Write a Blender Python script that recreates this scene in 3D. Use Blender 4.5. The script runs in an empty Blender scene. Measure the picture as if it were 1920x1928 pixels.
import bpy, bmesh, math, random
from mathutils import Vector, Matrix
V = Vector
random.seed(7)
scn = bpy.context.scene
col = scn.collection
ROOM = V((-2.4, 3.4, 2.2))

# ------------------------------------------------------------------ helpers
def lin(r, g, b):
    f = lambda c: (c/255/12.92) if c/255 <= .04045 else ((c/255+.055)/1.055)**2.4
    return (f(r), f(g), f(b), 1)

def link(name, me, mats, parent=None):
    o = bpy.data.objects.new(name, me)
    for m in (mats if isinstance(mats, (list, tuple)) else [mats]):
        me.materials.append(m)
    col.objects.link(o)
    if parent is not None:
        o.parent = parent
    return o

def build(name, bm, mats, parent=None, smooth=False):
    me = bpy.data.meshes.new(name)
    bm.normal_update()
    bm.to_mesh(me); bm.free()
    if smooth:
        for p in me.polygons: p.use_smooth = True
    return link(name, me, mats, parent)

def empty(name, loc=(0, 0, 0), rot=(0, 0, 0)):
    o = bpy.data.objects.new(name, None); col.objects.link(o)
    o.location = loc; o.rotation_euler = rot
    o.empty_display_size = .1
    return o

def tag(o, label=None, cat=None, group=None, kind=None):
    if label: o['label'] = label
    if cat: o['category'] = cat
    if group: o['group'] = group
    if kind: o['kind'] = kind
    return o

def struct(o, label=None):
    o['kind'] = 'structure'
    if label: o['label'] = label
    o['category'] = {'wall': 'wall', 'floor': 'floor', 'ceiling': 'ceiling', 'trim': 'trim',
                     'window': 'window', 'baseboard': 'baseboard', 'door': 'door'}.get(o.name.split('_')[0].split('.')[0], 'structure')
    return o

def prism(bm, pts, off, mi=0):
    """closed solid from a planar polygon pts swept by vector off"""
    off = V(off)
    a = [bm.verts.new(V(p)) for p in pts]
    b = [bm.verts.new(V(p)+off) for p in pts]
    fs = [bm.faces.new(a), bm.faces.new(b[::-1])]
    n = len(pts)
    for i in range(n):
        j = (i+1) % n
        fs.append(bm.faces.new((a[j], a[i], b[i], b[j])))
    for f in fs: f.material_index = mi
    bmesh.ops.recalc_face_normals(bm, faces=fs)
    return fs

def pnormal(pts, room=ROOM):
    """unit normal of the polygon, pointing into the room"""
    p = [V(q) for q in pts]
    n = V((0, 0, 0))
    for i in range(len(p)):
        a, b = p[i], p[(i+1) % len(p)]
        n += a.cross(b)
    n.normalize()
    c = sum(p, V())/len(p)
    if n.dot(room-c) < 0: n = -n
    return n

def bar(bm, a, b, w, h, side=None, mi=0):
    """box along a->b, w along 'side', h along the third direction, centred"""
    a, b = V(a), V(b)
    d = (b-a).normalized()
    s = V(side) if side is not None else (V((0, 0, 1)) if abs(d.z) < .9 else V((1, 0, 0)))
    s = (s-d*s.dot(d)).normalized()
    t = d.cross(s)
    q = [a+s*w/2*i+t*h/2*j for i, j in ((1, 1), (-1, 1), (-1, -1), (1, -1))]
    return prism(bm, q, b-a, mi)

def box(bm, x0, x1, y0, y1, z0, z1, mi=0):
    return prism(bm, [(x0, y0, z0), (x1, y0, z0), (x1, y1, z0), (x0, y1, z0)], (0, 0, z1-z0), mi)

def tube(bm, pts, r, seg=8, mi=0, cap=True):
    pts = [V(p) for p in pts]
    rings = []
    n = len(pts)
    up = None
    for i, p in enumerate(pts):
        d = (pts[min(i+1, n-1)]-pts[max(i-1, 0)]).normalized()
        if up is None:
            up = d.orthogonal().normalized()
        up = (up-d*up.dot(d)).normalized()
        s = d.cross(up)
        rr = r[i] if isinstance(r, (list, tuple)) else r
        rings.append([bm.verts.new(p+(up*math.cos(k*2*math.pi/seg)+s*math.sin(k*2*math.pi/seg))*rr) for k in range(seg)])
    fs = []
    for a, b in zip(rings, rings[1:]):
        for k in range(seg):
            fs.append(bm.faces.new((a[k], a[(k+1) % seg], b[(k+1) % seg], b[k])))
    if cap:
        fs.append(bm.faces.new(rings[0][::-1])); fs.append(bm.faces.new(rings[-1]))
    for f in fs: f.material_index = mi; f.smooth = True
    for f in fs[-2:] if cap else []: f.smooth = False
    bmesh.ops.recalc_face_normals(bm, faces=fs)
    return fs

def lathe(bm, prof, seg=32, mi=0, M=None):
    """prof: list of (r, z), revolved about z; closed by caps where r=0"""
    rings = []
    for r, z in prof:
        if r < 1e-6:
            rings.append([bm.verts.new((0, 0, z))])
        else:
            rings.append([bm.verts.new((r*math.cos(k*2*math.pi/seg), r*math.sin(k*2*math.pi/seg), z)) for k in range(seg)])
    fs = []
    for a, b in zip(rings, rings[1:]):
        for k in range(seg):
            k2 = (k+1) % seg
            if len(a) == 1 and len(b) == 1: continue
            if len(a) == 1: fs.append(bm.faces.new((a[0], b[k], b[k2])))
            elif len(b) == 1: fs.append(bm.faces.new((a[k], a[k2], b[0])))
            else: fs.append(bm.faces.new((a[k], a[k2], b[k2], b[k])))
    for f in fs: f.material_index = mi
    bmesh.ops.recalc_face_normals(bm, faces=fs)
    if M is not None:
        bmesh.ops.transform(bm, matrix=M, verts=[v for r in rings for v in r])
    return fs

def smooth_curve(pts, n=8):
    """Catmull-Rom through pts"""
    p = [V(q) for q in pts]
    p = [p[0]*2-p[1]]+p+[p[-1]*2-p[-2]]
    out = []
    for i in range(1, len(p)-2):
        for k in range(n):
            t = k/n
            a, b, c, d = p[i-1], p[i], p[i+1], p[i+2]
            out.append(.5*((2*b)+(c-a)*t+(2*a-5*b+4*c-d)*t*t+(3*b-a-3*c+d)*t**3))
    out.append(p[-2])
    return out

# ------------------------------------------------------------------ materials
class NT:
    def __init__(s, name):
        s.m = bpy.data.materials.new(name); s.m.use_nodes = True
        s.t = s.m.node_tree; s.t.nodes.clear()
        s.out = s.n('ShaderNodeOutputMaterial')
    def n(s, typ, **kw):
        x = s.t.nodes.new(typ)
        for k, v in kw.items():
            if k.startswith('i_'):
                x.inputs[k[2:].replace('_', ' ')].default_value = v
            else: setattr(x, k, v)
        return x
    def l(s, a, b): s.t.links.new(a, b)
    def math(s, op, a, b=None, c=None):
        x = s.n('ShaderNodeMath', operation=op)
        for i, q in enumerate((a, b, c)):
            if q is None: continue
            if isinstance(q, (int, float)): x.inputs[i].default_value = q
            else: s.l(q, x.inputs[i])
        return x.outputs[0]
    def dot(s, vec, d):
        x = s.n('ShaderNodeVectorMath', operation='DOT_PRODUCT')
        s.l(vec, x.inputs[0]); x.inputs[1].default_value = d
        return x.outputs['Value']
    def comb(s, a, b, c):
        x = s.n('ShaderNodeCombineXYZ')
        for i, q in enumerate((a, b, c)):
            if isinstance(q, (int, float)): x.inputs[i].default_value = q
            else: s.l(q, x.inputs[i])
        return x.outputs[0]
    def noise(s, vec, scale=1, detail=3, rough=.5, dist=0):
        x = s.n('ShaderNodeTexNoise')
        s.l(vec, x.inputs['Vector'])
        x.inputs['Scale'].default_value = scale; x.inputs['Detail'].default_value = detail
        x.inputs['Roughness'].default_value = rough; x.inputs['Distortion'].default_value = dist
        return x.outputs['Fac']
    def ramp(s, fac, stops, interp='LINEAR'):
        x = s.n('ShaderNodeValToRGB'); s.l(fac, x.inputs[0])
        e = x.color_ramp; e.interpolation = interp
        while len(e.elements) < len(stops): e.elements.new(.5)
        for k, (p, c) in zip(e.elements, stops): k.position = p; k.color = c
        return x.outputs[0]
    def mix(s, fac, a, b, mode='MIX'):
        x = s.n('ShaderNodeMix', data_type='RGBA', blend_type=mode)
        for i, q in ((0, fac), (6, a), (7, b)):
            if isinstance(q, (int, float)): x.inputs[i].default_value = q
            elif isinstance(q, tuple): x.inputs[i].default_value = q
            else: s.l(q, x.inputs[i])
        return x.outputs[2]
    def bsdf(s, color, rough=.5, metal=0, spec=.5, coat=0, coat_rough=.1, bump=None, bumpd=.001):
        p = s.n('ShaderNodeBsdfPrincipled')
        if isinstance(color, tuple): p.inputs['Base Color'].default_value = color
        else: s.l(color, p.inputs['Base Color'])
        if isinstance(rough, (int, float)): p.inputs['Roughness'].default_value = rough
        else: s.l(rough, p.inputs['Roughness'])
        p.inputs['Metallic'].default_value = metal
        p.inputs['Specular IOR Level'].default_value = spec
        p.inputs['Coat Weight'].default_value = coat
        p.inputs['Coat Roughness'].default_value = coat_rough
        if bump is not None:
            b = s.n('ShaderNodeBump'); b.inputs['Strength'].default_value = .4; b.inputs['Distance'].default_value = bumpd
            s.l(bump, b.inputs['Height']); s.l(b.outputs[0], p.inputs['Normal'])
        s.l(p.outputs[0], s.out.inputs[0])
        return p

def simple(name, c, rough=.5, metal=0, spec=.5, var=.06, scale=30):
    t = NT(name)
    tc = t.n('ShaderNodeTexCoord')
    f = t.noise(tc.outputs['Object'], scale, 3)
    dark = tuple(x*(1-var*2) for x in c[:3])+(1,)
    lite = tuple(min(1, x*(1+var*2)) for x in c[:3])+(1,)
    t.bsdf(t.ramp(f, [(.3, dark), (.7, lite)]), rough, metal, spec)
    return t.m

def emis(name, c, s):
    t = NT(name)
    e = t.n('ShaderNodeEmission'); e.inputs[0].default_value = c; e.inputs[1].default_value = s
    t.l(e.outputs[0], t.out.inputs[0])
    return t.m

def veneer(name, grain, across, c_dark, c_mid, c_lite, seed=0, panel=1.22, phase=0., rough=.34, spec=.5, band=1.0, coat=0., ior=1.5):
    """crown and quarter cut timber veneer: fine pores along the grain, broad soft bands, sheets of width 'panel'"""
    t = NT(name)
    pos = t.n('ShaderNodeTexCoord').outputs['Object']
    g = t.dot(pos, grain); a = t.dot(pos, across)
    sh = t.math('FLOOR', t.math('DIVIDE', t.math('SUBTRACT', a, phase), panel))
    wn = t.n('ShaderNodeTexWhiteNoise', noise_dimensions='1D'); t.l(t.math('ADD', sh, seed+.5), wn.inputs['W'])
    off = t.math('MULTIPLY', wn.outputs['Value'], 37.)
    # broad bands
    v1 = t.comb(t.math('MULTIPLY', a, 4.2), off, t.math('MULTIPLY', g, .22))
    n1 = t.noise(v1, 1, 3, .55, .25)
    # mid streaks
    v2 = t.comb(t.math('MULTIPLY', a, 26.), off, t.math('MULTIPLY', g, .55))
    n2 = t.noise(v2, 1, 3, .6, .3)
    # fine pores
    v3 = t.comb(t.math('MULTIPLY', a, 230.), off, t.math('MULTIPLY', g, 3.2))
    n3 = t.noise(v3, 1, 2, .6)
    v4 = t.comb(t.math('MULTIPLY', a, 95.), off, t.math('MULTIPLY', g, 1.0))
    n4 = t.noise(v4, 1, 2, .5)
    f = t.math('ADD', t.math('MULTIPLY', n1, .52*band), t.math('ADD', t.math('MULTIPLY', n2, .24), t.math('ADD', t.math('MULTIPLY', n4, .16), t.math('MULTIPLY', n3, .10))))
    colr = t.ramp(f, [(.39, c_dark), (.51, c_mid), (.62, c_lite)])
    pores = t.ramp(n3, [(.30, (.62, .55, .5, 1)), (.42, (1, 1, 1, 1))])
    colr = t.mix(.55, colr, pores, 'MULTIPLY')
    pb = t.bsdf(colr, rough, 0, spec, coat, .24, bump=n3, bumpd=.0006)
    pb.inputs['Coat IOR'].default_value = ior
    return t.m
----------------
- TASK DESCRIPTION:
Return exactly, please, the lines of the material from the first one down to and including the line where "return (f(r), f(g), f(b), 1)" appears.

- FINAL ANSWER:
Write a Blender Python script that recreates this scene in 3D. Use Blender 4.5. The script runs in an empty Blender scene. Measure the picture as if it were 1920x1928 pixels.
import bpy, bmesh, math, random
from mathutils import Vector, Matrix
V = Vector
random.seed(7)
scn = bpy.context.scene
col = scn.collection
ROOM = V((-2.4, 3.4, 2.2))

# ------------------------------------------------------------------ helpers
def lin(r, g, b):
    f = lambda c: (c/255/12.92) if c/255 <= .04045 else ((c/255+.055)/1.055)**2.4
    return (f(r), f(g), f(b), 1)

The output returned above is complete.